=== Data shown ===

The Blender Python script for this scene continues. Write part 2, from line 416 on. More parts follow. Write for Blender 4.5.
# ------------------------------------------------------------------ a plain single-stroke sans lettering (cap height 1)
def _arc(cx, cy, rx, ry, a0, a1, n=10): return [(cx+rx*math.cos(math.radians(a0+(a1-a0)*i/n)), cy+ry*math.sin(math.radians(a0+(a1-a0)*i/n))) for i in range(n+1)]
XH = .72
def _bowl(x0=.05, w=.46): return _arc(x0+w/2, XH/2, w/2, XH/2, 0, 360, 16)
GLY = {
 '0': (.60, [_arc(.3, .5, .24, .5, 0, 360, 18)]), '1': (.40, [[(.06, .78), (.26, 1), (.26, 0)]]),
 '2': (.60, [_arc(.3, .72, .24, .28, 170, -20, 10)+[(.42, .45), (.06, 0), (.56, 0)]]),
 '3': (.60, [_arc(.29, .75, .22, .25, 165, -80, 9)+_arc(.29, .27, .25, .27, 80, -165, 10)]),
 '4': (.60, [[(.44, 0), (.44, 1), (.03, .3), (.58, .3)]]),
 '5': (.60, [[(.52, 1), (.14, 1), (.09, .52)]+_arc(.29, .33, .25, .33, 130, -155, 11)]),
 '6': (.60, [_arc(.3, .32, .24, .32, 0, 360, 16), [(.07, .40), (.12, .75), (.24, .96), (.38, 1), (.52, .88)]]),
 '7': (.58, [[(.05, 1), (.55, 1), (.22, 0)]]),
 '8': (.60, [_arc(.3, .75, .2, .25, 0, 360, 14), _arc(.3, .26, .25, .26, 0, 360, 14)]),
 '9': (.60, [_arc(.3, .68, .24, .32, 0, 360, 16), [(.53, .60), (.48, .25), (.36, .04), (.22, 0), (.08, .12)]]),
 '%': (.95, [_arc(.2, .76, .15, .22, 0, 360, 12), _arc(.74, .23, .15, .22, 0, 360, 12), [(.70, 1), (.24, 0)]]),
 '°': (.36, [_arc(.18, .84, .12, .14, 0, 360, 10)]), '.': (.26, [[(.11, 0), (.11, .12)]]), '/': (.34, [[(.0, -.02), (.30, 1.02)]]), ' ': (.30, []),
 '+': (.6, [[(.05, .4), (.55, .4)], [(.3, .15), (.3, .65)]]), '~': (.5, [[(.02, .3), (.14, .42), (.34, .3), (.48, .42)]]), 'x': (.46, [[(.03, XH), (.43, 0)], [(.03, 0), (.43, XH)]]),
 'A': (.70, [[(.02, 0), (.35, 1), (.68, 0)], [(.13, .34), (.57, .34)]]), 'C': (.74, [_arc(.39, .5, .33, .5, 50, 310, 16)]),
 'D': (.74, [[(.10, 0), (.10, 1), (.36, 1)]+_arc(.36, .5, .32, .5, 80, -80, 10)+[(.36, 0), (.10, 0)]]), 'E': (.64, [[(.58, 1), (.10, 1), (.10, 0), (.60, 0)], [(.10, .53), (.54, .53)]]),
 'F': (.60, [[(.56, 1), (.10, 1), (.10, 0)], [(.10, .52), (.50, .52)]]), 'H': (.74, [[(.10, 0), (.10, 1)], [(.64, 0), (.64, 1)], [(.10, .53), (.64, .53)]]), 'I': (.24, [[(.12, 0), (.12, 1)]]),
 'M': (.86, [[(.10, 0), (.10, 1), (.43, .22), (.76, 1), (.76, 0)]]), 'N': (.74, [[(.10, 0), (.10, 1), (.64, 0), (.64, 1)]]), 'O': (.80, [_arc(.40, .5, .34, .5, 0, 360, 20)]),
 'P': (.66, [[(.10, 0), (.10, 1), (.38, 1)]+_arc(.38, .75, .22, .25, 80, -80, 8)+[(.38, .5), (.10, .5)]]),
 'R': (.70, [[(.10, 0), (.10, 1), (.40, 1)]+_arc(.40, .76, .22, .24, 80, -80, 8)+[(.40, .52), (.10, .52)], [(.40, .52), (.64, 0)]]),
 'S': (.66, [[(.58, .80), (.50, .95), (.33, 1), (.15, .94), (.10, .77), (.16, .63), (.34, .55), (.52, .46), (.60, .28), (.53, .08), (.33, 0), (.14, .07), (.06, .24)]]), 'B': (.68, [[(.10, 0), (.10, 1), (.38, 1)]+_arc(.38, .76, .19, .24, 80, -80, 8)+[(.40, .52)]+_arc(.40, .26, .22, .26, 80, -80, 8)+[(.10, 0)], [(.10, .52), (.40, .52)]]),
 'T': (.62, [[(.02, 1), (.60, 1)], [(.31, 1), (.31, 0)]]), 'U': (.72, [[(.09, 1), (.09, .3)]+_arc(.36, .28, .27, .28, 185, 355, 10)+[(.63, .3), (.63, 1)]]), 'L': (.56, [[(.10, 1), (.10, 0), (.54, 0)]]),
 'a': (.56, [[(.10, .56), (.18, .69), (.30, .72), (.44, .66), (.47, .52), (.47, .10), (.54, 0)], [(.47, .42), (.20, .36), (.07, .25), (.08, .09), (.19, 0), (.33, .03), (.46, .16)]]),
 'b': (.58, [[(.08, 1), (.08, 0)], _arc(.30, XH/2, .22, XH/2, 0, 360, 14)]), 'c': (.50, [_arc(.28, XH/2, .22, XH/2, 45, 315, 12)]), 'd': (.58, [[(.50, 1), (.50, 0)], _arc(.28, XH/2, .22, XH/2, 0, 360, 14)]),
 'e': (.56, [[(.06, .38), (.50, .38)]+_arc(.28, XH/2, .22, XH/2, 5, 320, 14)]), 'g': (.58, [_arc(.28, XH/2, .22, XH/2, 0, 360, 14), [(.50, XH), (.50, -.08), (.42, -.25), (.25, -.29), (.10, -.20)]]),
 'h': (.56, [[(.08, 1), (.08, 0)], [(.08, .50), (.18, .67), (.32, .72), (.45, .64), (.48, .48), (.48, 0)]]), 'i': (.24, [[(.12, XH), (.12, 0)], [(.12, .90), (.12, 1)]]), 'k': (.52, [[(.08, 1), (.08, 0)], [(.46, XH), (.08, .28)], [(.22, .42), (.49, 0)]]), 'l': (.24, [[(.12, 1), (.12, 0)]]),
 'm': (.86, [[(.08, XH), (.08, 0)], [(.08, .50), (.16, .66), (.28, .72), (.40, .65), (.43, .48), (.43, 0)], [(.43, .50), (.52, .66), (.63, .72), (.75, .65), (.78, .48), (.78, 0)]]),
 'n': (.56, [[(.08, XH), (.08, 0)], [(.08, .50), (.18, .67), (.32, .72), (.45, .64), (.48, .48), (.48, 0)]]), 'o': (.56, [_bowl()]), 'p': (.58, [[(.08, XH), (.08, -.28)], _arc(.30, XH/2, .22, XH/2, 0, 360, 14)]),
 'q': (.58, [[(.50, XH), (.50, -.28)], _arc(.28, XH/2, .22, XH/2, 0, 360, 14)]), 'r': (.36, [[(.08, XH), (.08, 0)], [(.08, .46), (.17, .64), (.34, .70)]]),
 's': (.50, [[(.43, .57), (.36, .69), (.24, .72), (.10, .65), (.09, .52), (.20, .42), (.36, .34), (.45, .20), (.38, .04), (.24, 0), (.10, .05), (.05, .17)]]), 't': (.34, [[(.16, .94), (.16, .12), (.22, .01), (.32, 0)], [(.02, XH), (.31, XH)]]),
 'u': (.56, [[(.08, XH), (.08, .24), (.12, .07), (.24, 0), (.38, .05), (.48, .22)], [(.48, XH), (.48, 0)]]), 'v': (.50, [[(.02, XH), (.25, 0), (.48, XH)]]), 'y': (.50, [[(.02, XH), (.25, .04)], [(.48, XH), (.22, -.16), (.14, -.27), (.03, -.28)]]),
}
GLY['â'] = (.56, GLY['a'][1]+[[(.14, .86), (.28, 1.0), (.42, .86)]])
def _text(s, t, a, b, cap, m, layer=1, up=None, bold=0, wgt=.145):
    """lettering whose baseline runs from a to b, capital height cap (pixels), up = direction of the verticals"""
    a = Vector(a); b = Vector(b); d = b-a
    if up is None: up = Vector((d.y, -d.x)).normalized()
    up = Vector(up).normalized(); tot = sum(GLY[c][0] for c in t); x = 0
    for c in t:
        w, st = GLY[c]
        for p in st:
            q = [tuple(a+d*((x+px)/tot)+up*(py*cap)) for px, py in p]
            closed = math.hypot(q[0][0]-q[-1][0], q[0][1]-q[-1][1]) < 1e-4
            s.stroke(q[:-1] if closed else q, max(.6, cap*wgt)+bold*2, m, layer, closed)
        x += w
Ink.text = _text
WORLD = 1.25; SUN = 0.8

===

Exercise brief – Pick out all the lines with the word "from" in them and copy them.

Task output –
The Blender Python script for this scene continues. Write part 2, from line 416 on. More parts follow. Write for Blender 4.5.
    """lettering whose baseline runs from a to b, capital height cap (pixels), up = direction of the verticals"""